Анализ обнаруживает и способность символического жеста к далеко идущим трансформациям, и поразительную инвариантность его содержания. По сути, весь спектр значений уже потенциально скрыт в фигурке гадателя-ндебу.

1 Хрестоматия по истории западноевропейского театра / Сост. и ред. С. Мокульского. М, 1955. Т. 2. С. 157.

620

Говоря о противопоставлении простых символов сложным, следует иметь в виду его относительность. «Быть простым» или «быть сложным» симво­лом — не материальное свойство структуры выражения, а функция, обра­зуемая отношением текста к потребителю и коду. Так, например, европейская (в первую очередь, французская) культура XVIII в. пронизана символическими образами римской античности. Пропущенные сквозь тексты Ролленя, Мон­тескье, сквозь пьесы трагиков и монологи актеров, детали римской истории и культуры становятся символами, то есть семантическими единицами куль­туры XVIII в. Метафорическое употребление римских имен (а в эпоху Рево­люции превращение этих метафор в имена собственные) станет символической формулой программы жизненного поведения той или иной личности. Бабеф принял имя Гракха, Радищев связал свою жизненную программу с Катоном Утическим, а Наполеон — с Юлием Цезарем. В этом случае речь должна идти о превращении исторических имен в культурные символы, принадле­жащие той эпохе, в контекст которой они в данном случае включены. В каждом конкретном случае мы имеем дело со сложным символом, ритуально предопределяющим именно данный жизненный путь. Однако все они в сумме символизируют «нечто римское» — обширный, многозначный, но вполне реальный для культуры XVIII в. смысловой знак. В этом смысле вся римская эпоха в целом и любая ее отдельная деталь образуют в XVIII в. один простой символ, несмотря на многосложность его сферы выражения.

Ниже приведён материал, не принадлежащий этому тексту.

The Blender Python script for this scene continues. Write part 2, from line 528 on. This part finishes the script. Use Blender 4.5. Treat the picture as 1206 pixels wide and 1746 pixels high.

Обстоятельства усложняются еще и тем, что сквозь один символ может «просвечивать» другой, память о котором, в этом случае, может иметь бессознательный характер, что не препятствует ей, в определенные истори­ческие моменты или в художественных текстах, актуализироваться и превра­щаться в осознанную связь культур.

Описание тираноборческого акта в произведениях Радищева неизменно сопровождается одной знаменательной деталью: убийство тирана — не ин­дивидуальный акт, а коллективное действо, участие в котором принимают все граждане, причем каждый лично совершает это, казалось бы, избыточное действие:

В крови мучителя венчанна Омыть свой стыд уж всяк спешит 1.

В «Путешествии из Петербурга в Москву» эта мысль высказана еще более определенно в связи с убийством крестьянами их мучителя-помещика и его сыновей (всему эпизоду придан характерный «римский» колорит: сыновья «асессора» совершают те же преступления, что и сыновья Тарквиния Гордого, весь эпизод крестьянского бунта проецируется на события, приведшие к рождению Римской республики): «Они окружили всех четверых господ, и коротко сказать, убили их до смерти на том же месте. Толико ненавидели они их, что ни один не хотел миновать, чтобы не быть участником в сем убийстве»2.